* **EXERCISE INSTRUCTIONS**
Work out how many lines of the listing hold the string "follow". Answer with that number alone.

**** EXTRACTED INFORMATION

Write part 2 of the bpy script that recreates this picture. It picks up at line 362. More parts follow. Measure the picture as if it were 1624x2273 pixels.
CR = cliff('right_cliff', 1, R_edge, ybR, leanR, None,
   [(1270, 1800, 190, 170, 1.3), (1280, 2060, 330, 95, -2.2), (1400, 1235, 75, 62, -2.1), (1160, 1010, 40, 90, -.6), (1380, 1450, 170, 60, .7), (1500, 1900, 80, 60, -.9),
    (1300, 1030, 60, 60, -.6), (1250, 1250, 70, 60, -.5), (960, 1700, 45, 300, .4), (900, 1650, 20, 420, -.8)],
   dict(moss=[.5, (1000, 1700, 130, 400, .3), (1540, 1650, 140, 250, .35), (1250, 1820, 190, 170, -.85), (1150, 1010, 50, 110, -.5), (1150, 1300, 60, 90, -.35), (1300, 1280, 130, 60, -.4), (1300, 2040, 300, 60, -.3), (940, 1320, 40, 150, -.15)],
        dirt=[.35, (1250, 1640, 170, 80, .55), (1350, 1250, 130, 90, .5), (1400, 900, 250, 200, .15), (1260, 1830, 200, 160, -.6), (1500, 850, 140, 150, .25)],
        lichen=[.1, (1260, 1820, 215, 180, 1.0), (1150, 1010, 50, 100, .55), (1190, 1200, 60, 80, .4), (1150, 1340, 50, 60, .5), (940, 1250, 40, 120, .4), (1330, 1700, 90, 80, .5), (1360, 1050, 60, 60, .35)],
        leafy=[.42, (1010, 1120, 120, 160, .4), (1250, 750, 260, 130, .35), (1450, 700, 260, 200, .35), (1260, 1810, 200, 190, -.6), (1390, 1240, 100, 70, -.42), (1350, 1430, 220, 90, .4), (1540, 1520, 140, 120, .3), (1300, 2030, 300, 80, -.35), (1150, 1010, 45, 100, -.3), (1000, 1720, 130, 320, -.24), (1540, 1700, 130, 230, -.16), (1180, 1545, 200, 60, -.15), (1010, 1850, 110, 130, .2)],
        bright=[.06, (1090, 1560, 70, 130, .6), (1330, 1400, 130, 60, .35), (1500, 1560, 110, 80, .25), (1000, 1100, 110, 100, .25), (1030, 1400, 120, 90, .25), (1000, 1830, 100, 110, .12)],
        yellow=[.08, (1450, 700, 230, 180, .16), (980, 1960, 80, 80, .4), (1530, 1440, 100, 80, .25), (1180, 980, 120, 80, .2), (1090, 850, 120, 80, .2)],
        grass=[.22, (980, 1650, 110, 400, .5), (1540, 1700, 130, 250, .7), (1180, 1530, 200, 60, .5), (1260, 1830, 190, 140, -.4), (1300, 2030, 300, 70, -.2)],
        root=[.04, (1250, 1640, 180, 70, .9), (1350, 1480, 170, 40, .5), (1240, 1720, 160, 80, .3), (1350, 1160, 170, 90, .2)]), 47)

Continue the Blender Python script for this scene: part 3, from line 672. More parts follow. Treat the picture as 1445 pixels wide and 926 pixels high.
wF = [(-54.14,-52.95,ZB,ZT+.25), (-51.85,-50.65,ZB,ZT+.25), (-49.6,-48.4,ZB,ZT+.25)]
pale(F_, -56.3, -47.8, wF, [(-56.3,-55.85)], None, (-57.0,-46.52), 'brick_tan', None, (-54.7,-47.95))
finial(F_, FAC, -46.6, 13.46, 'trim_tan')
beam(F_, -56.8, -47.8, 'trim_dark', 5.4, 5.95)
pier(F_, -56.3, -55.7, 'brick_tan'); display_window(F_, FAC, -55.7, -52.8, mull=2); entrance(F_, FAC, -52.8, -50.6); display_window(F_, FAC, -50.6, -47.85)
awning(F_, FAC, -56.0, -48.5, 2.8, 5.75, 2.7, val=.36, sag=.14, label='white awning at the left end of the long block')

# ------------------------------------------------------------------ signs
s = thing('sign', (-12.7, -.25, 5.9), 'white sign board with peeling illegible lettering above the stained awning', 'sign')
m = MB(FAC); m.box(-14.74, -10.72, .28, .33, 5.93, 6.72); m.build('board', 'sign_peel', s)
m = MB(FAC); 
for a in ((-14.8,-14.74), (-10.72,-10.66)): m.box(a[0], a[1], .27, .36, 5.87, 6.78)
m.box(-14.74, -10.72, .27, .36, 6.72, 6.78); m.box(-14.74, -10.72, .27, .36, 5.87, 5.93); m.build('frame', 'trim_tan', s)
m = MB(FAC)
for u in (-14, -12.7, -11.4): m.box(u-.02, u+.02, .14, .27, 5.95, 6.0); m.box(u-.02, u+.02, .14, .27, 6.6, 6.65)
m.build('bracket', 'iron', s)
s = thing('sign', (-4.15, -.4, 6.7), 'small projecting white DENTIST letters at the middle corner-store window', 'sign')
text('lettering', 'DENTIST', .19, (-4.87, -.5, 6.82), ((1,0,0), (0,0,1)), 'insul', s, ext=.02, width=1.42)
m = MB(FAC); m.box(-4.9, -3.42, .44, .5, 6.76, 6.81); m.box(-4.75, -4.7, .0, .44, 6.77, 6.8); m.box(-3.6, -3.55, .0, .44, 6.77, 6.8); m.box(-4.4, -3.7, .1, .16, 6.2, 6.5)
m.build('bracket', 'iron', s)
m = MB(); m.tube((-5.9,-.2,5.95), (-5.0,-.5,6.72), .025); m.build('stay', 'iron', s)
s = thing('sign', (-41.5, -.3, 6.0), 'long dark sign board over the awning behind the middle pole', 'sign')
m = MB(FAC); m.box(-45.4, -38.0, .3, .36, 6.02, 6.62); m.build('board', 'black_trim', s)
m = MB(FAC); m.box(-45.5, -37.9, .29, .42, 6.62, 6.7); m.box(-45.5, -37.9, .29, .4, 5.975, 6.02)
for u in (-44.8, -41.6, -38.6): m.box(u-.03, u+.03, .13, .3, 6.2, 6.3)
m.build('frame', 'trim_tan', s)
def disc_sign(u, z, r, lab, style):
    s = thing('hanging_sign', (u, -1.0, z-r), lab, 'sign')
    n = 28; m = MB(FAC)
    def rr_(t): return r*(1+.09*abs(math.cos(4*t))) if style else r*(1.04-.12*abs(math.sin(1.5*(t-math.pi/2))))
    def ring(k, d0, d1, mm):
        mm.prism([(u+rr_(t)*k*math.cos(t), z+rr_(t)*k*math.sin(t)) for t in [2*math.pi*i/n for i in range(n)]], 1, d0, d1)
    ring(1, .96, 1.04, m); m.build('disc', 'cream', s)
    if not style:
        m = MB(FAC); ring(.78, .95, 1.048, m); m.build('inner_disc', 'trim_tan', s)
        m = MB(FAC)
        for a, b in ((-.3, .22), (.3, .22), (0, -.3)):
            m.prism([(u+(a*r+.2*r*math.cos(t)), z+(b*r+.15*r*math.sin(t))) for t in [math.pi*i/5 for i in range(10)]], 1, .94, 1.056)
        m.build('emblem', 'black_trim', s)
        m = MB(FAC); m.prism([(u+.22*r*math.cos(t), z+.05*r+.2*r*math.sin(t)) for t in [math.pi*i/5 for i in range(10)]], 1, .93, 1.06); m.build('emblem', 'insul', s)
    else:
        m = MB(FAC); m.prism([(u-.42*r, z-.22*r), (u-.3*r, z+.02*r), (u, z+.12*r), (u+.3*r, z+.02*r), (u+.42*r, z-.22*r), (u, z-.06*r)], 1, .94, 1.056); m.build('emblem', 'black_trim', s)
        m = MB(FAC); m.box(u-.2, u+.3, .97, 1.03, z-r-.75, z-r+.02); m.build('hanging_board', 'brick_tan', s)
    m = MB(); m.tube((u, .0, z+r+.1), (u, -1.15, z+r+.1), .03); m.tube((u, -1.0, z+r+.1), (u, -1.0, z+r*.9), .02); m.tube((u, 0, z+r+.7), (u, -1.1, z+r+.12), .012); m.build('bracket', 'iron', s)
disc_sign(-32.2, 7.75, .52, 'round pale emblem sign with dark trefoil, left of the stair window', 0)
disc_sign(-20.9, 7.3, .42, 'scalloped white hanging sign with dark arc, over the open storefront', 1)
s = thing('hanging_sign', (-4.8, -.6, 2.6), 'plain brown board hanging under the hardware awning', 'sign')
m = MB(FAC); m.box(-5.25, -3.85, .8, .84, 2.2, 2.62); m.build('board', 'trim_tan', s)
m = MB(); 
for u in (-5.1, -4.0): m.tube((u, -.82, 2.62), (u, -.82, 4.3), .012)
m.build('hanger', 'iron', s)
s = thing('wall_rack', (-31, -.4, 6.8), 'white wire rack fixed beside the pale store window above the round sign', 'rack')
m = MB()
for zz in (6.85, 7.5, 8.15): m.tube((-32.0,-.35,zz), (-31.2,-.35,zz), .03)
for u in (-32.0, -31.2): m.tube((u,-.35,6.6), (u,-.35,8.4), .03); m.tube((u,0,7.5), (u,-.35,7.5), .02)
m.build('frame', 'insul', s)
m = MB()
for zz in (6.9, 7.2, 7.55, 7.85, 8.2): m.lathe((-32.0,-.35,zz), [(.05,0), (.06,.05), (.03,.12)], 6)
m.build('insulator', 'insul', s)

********
**** EXTRACTED INFORMATION

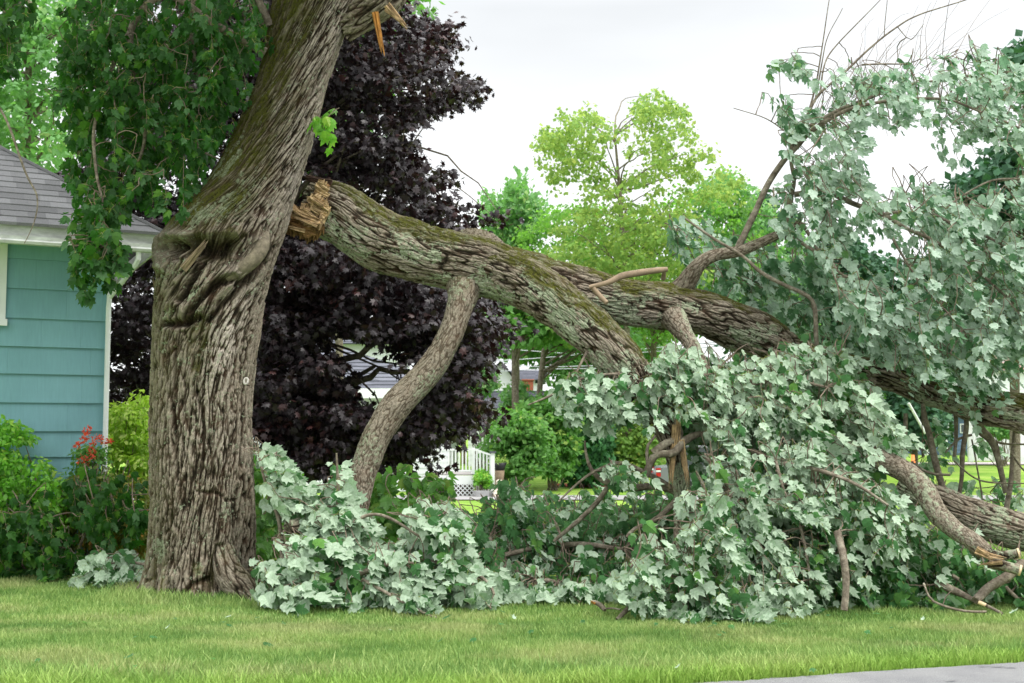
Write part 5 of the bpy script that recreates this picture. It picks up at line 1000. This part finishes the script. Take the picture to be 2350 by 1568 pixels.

********

* **RESPONSE TO THIS EXERCISE**
2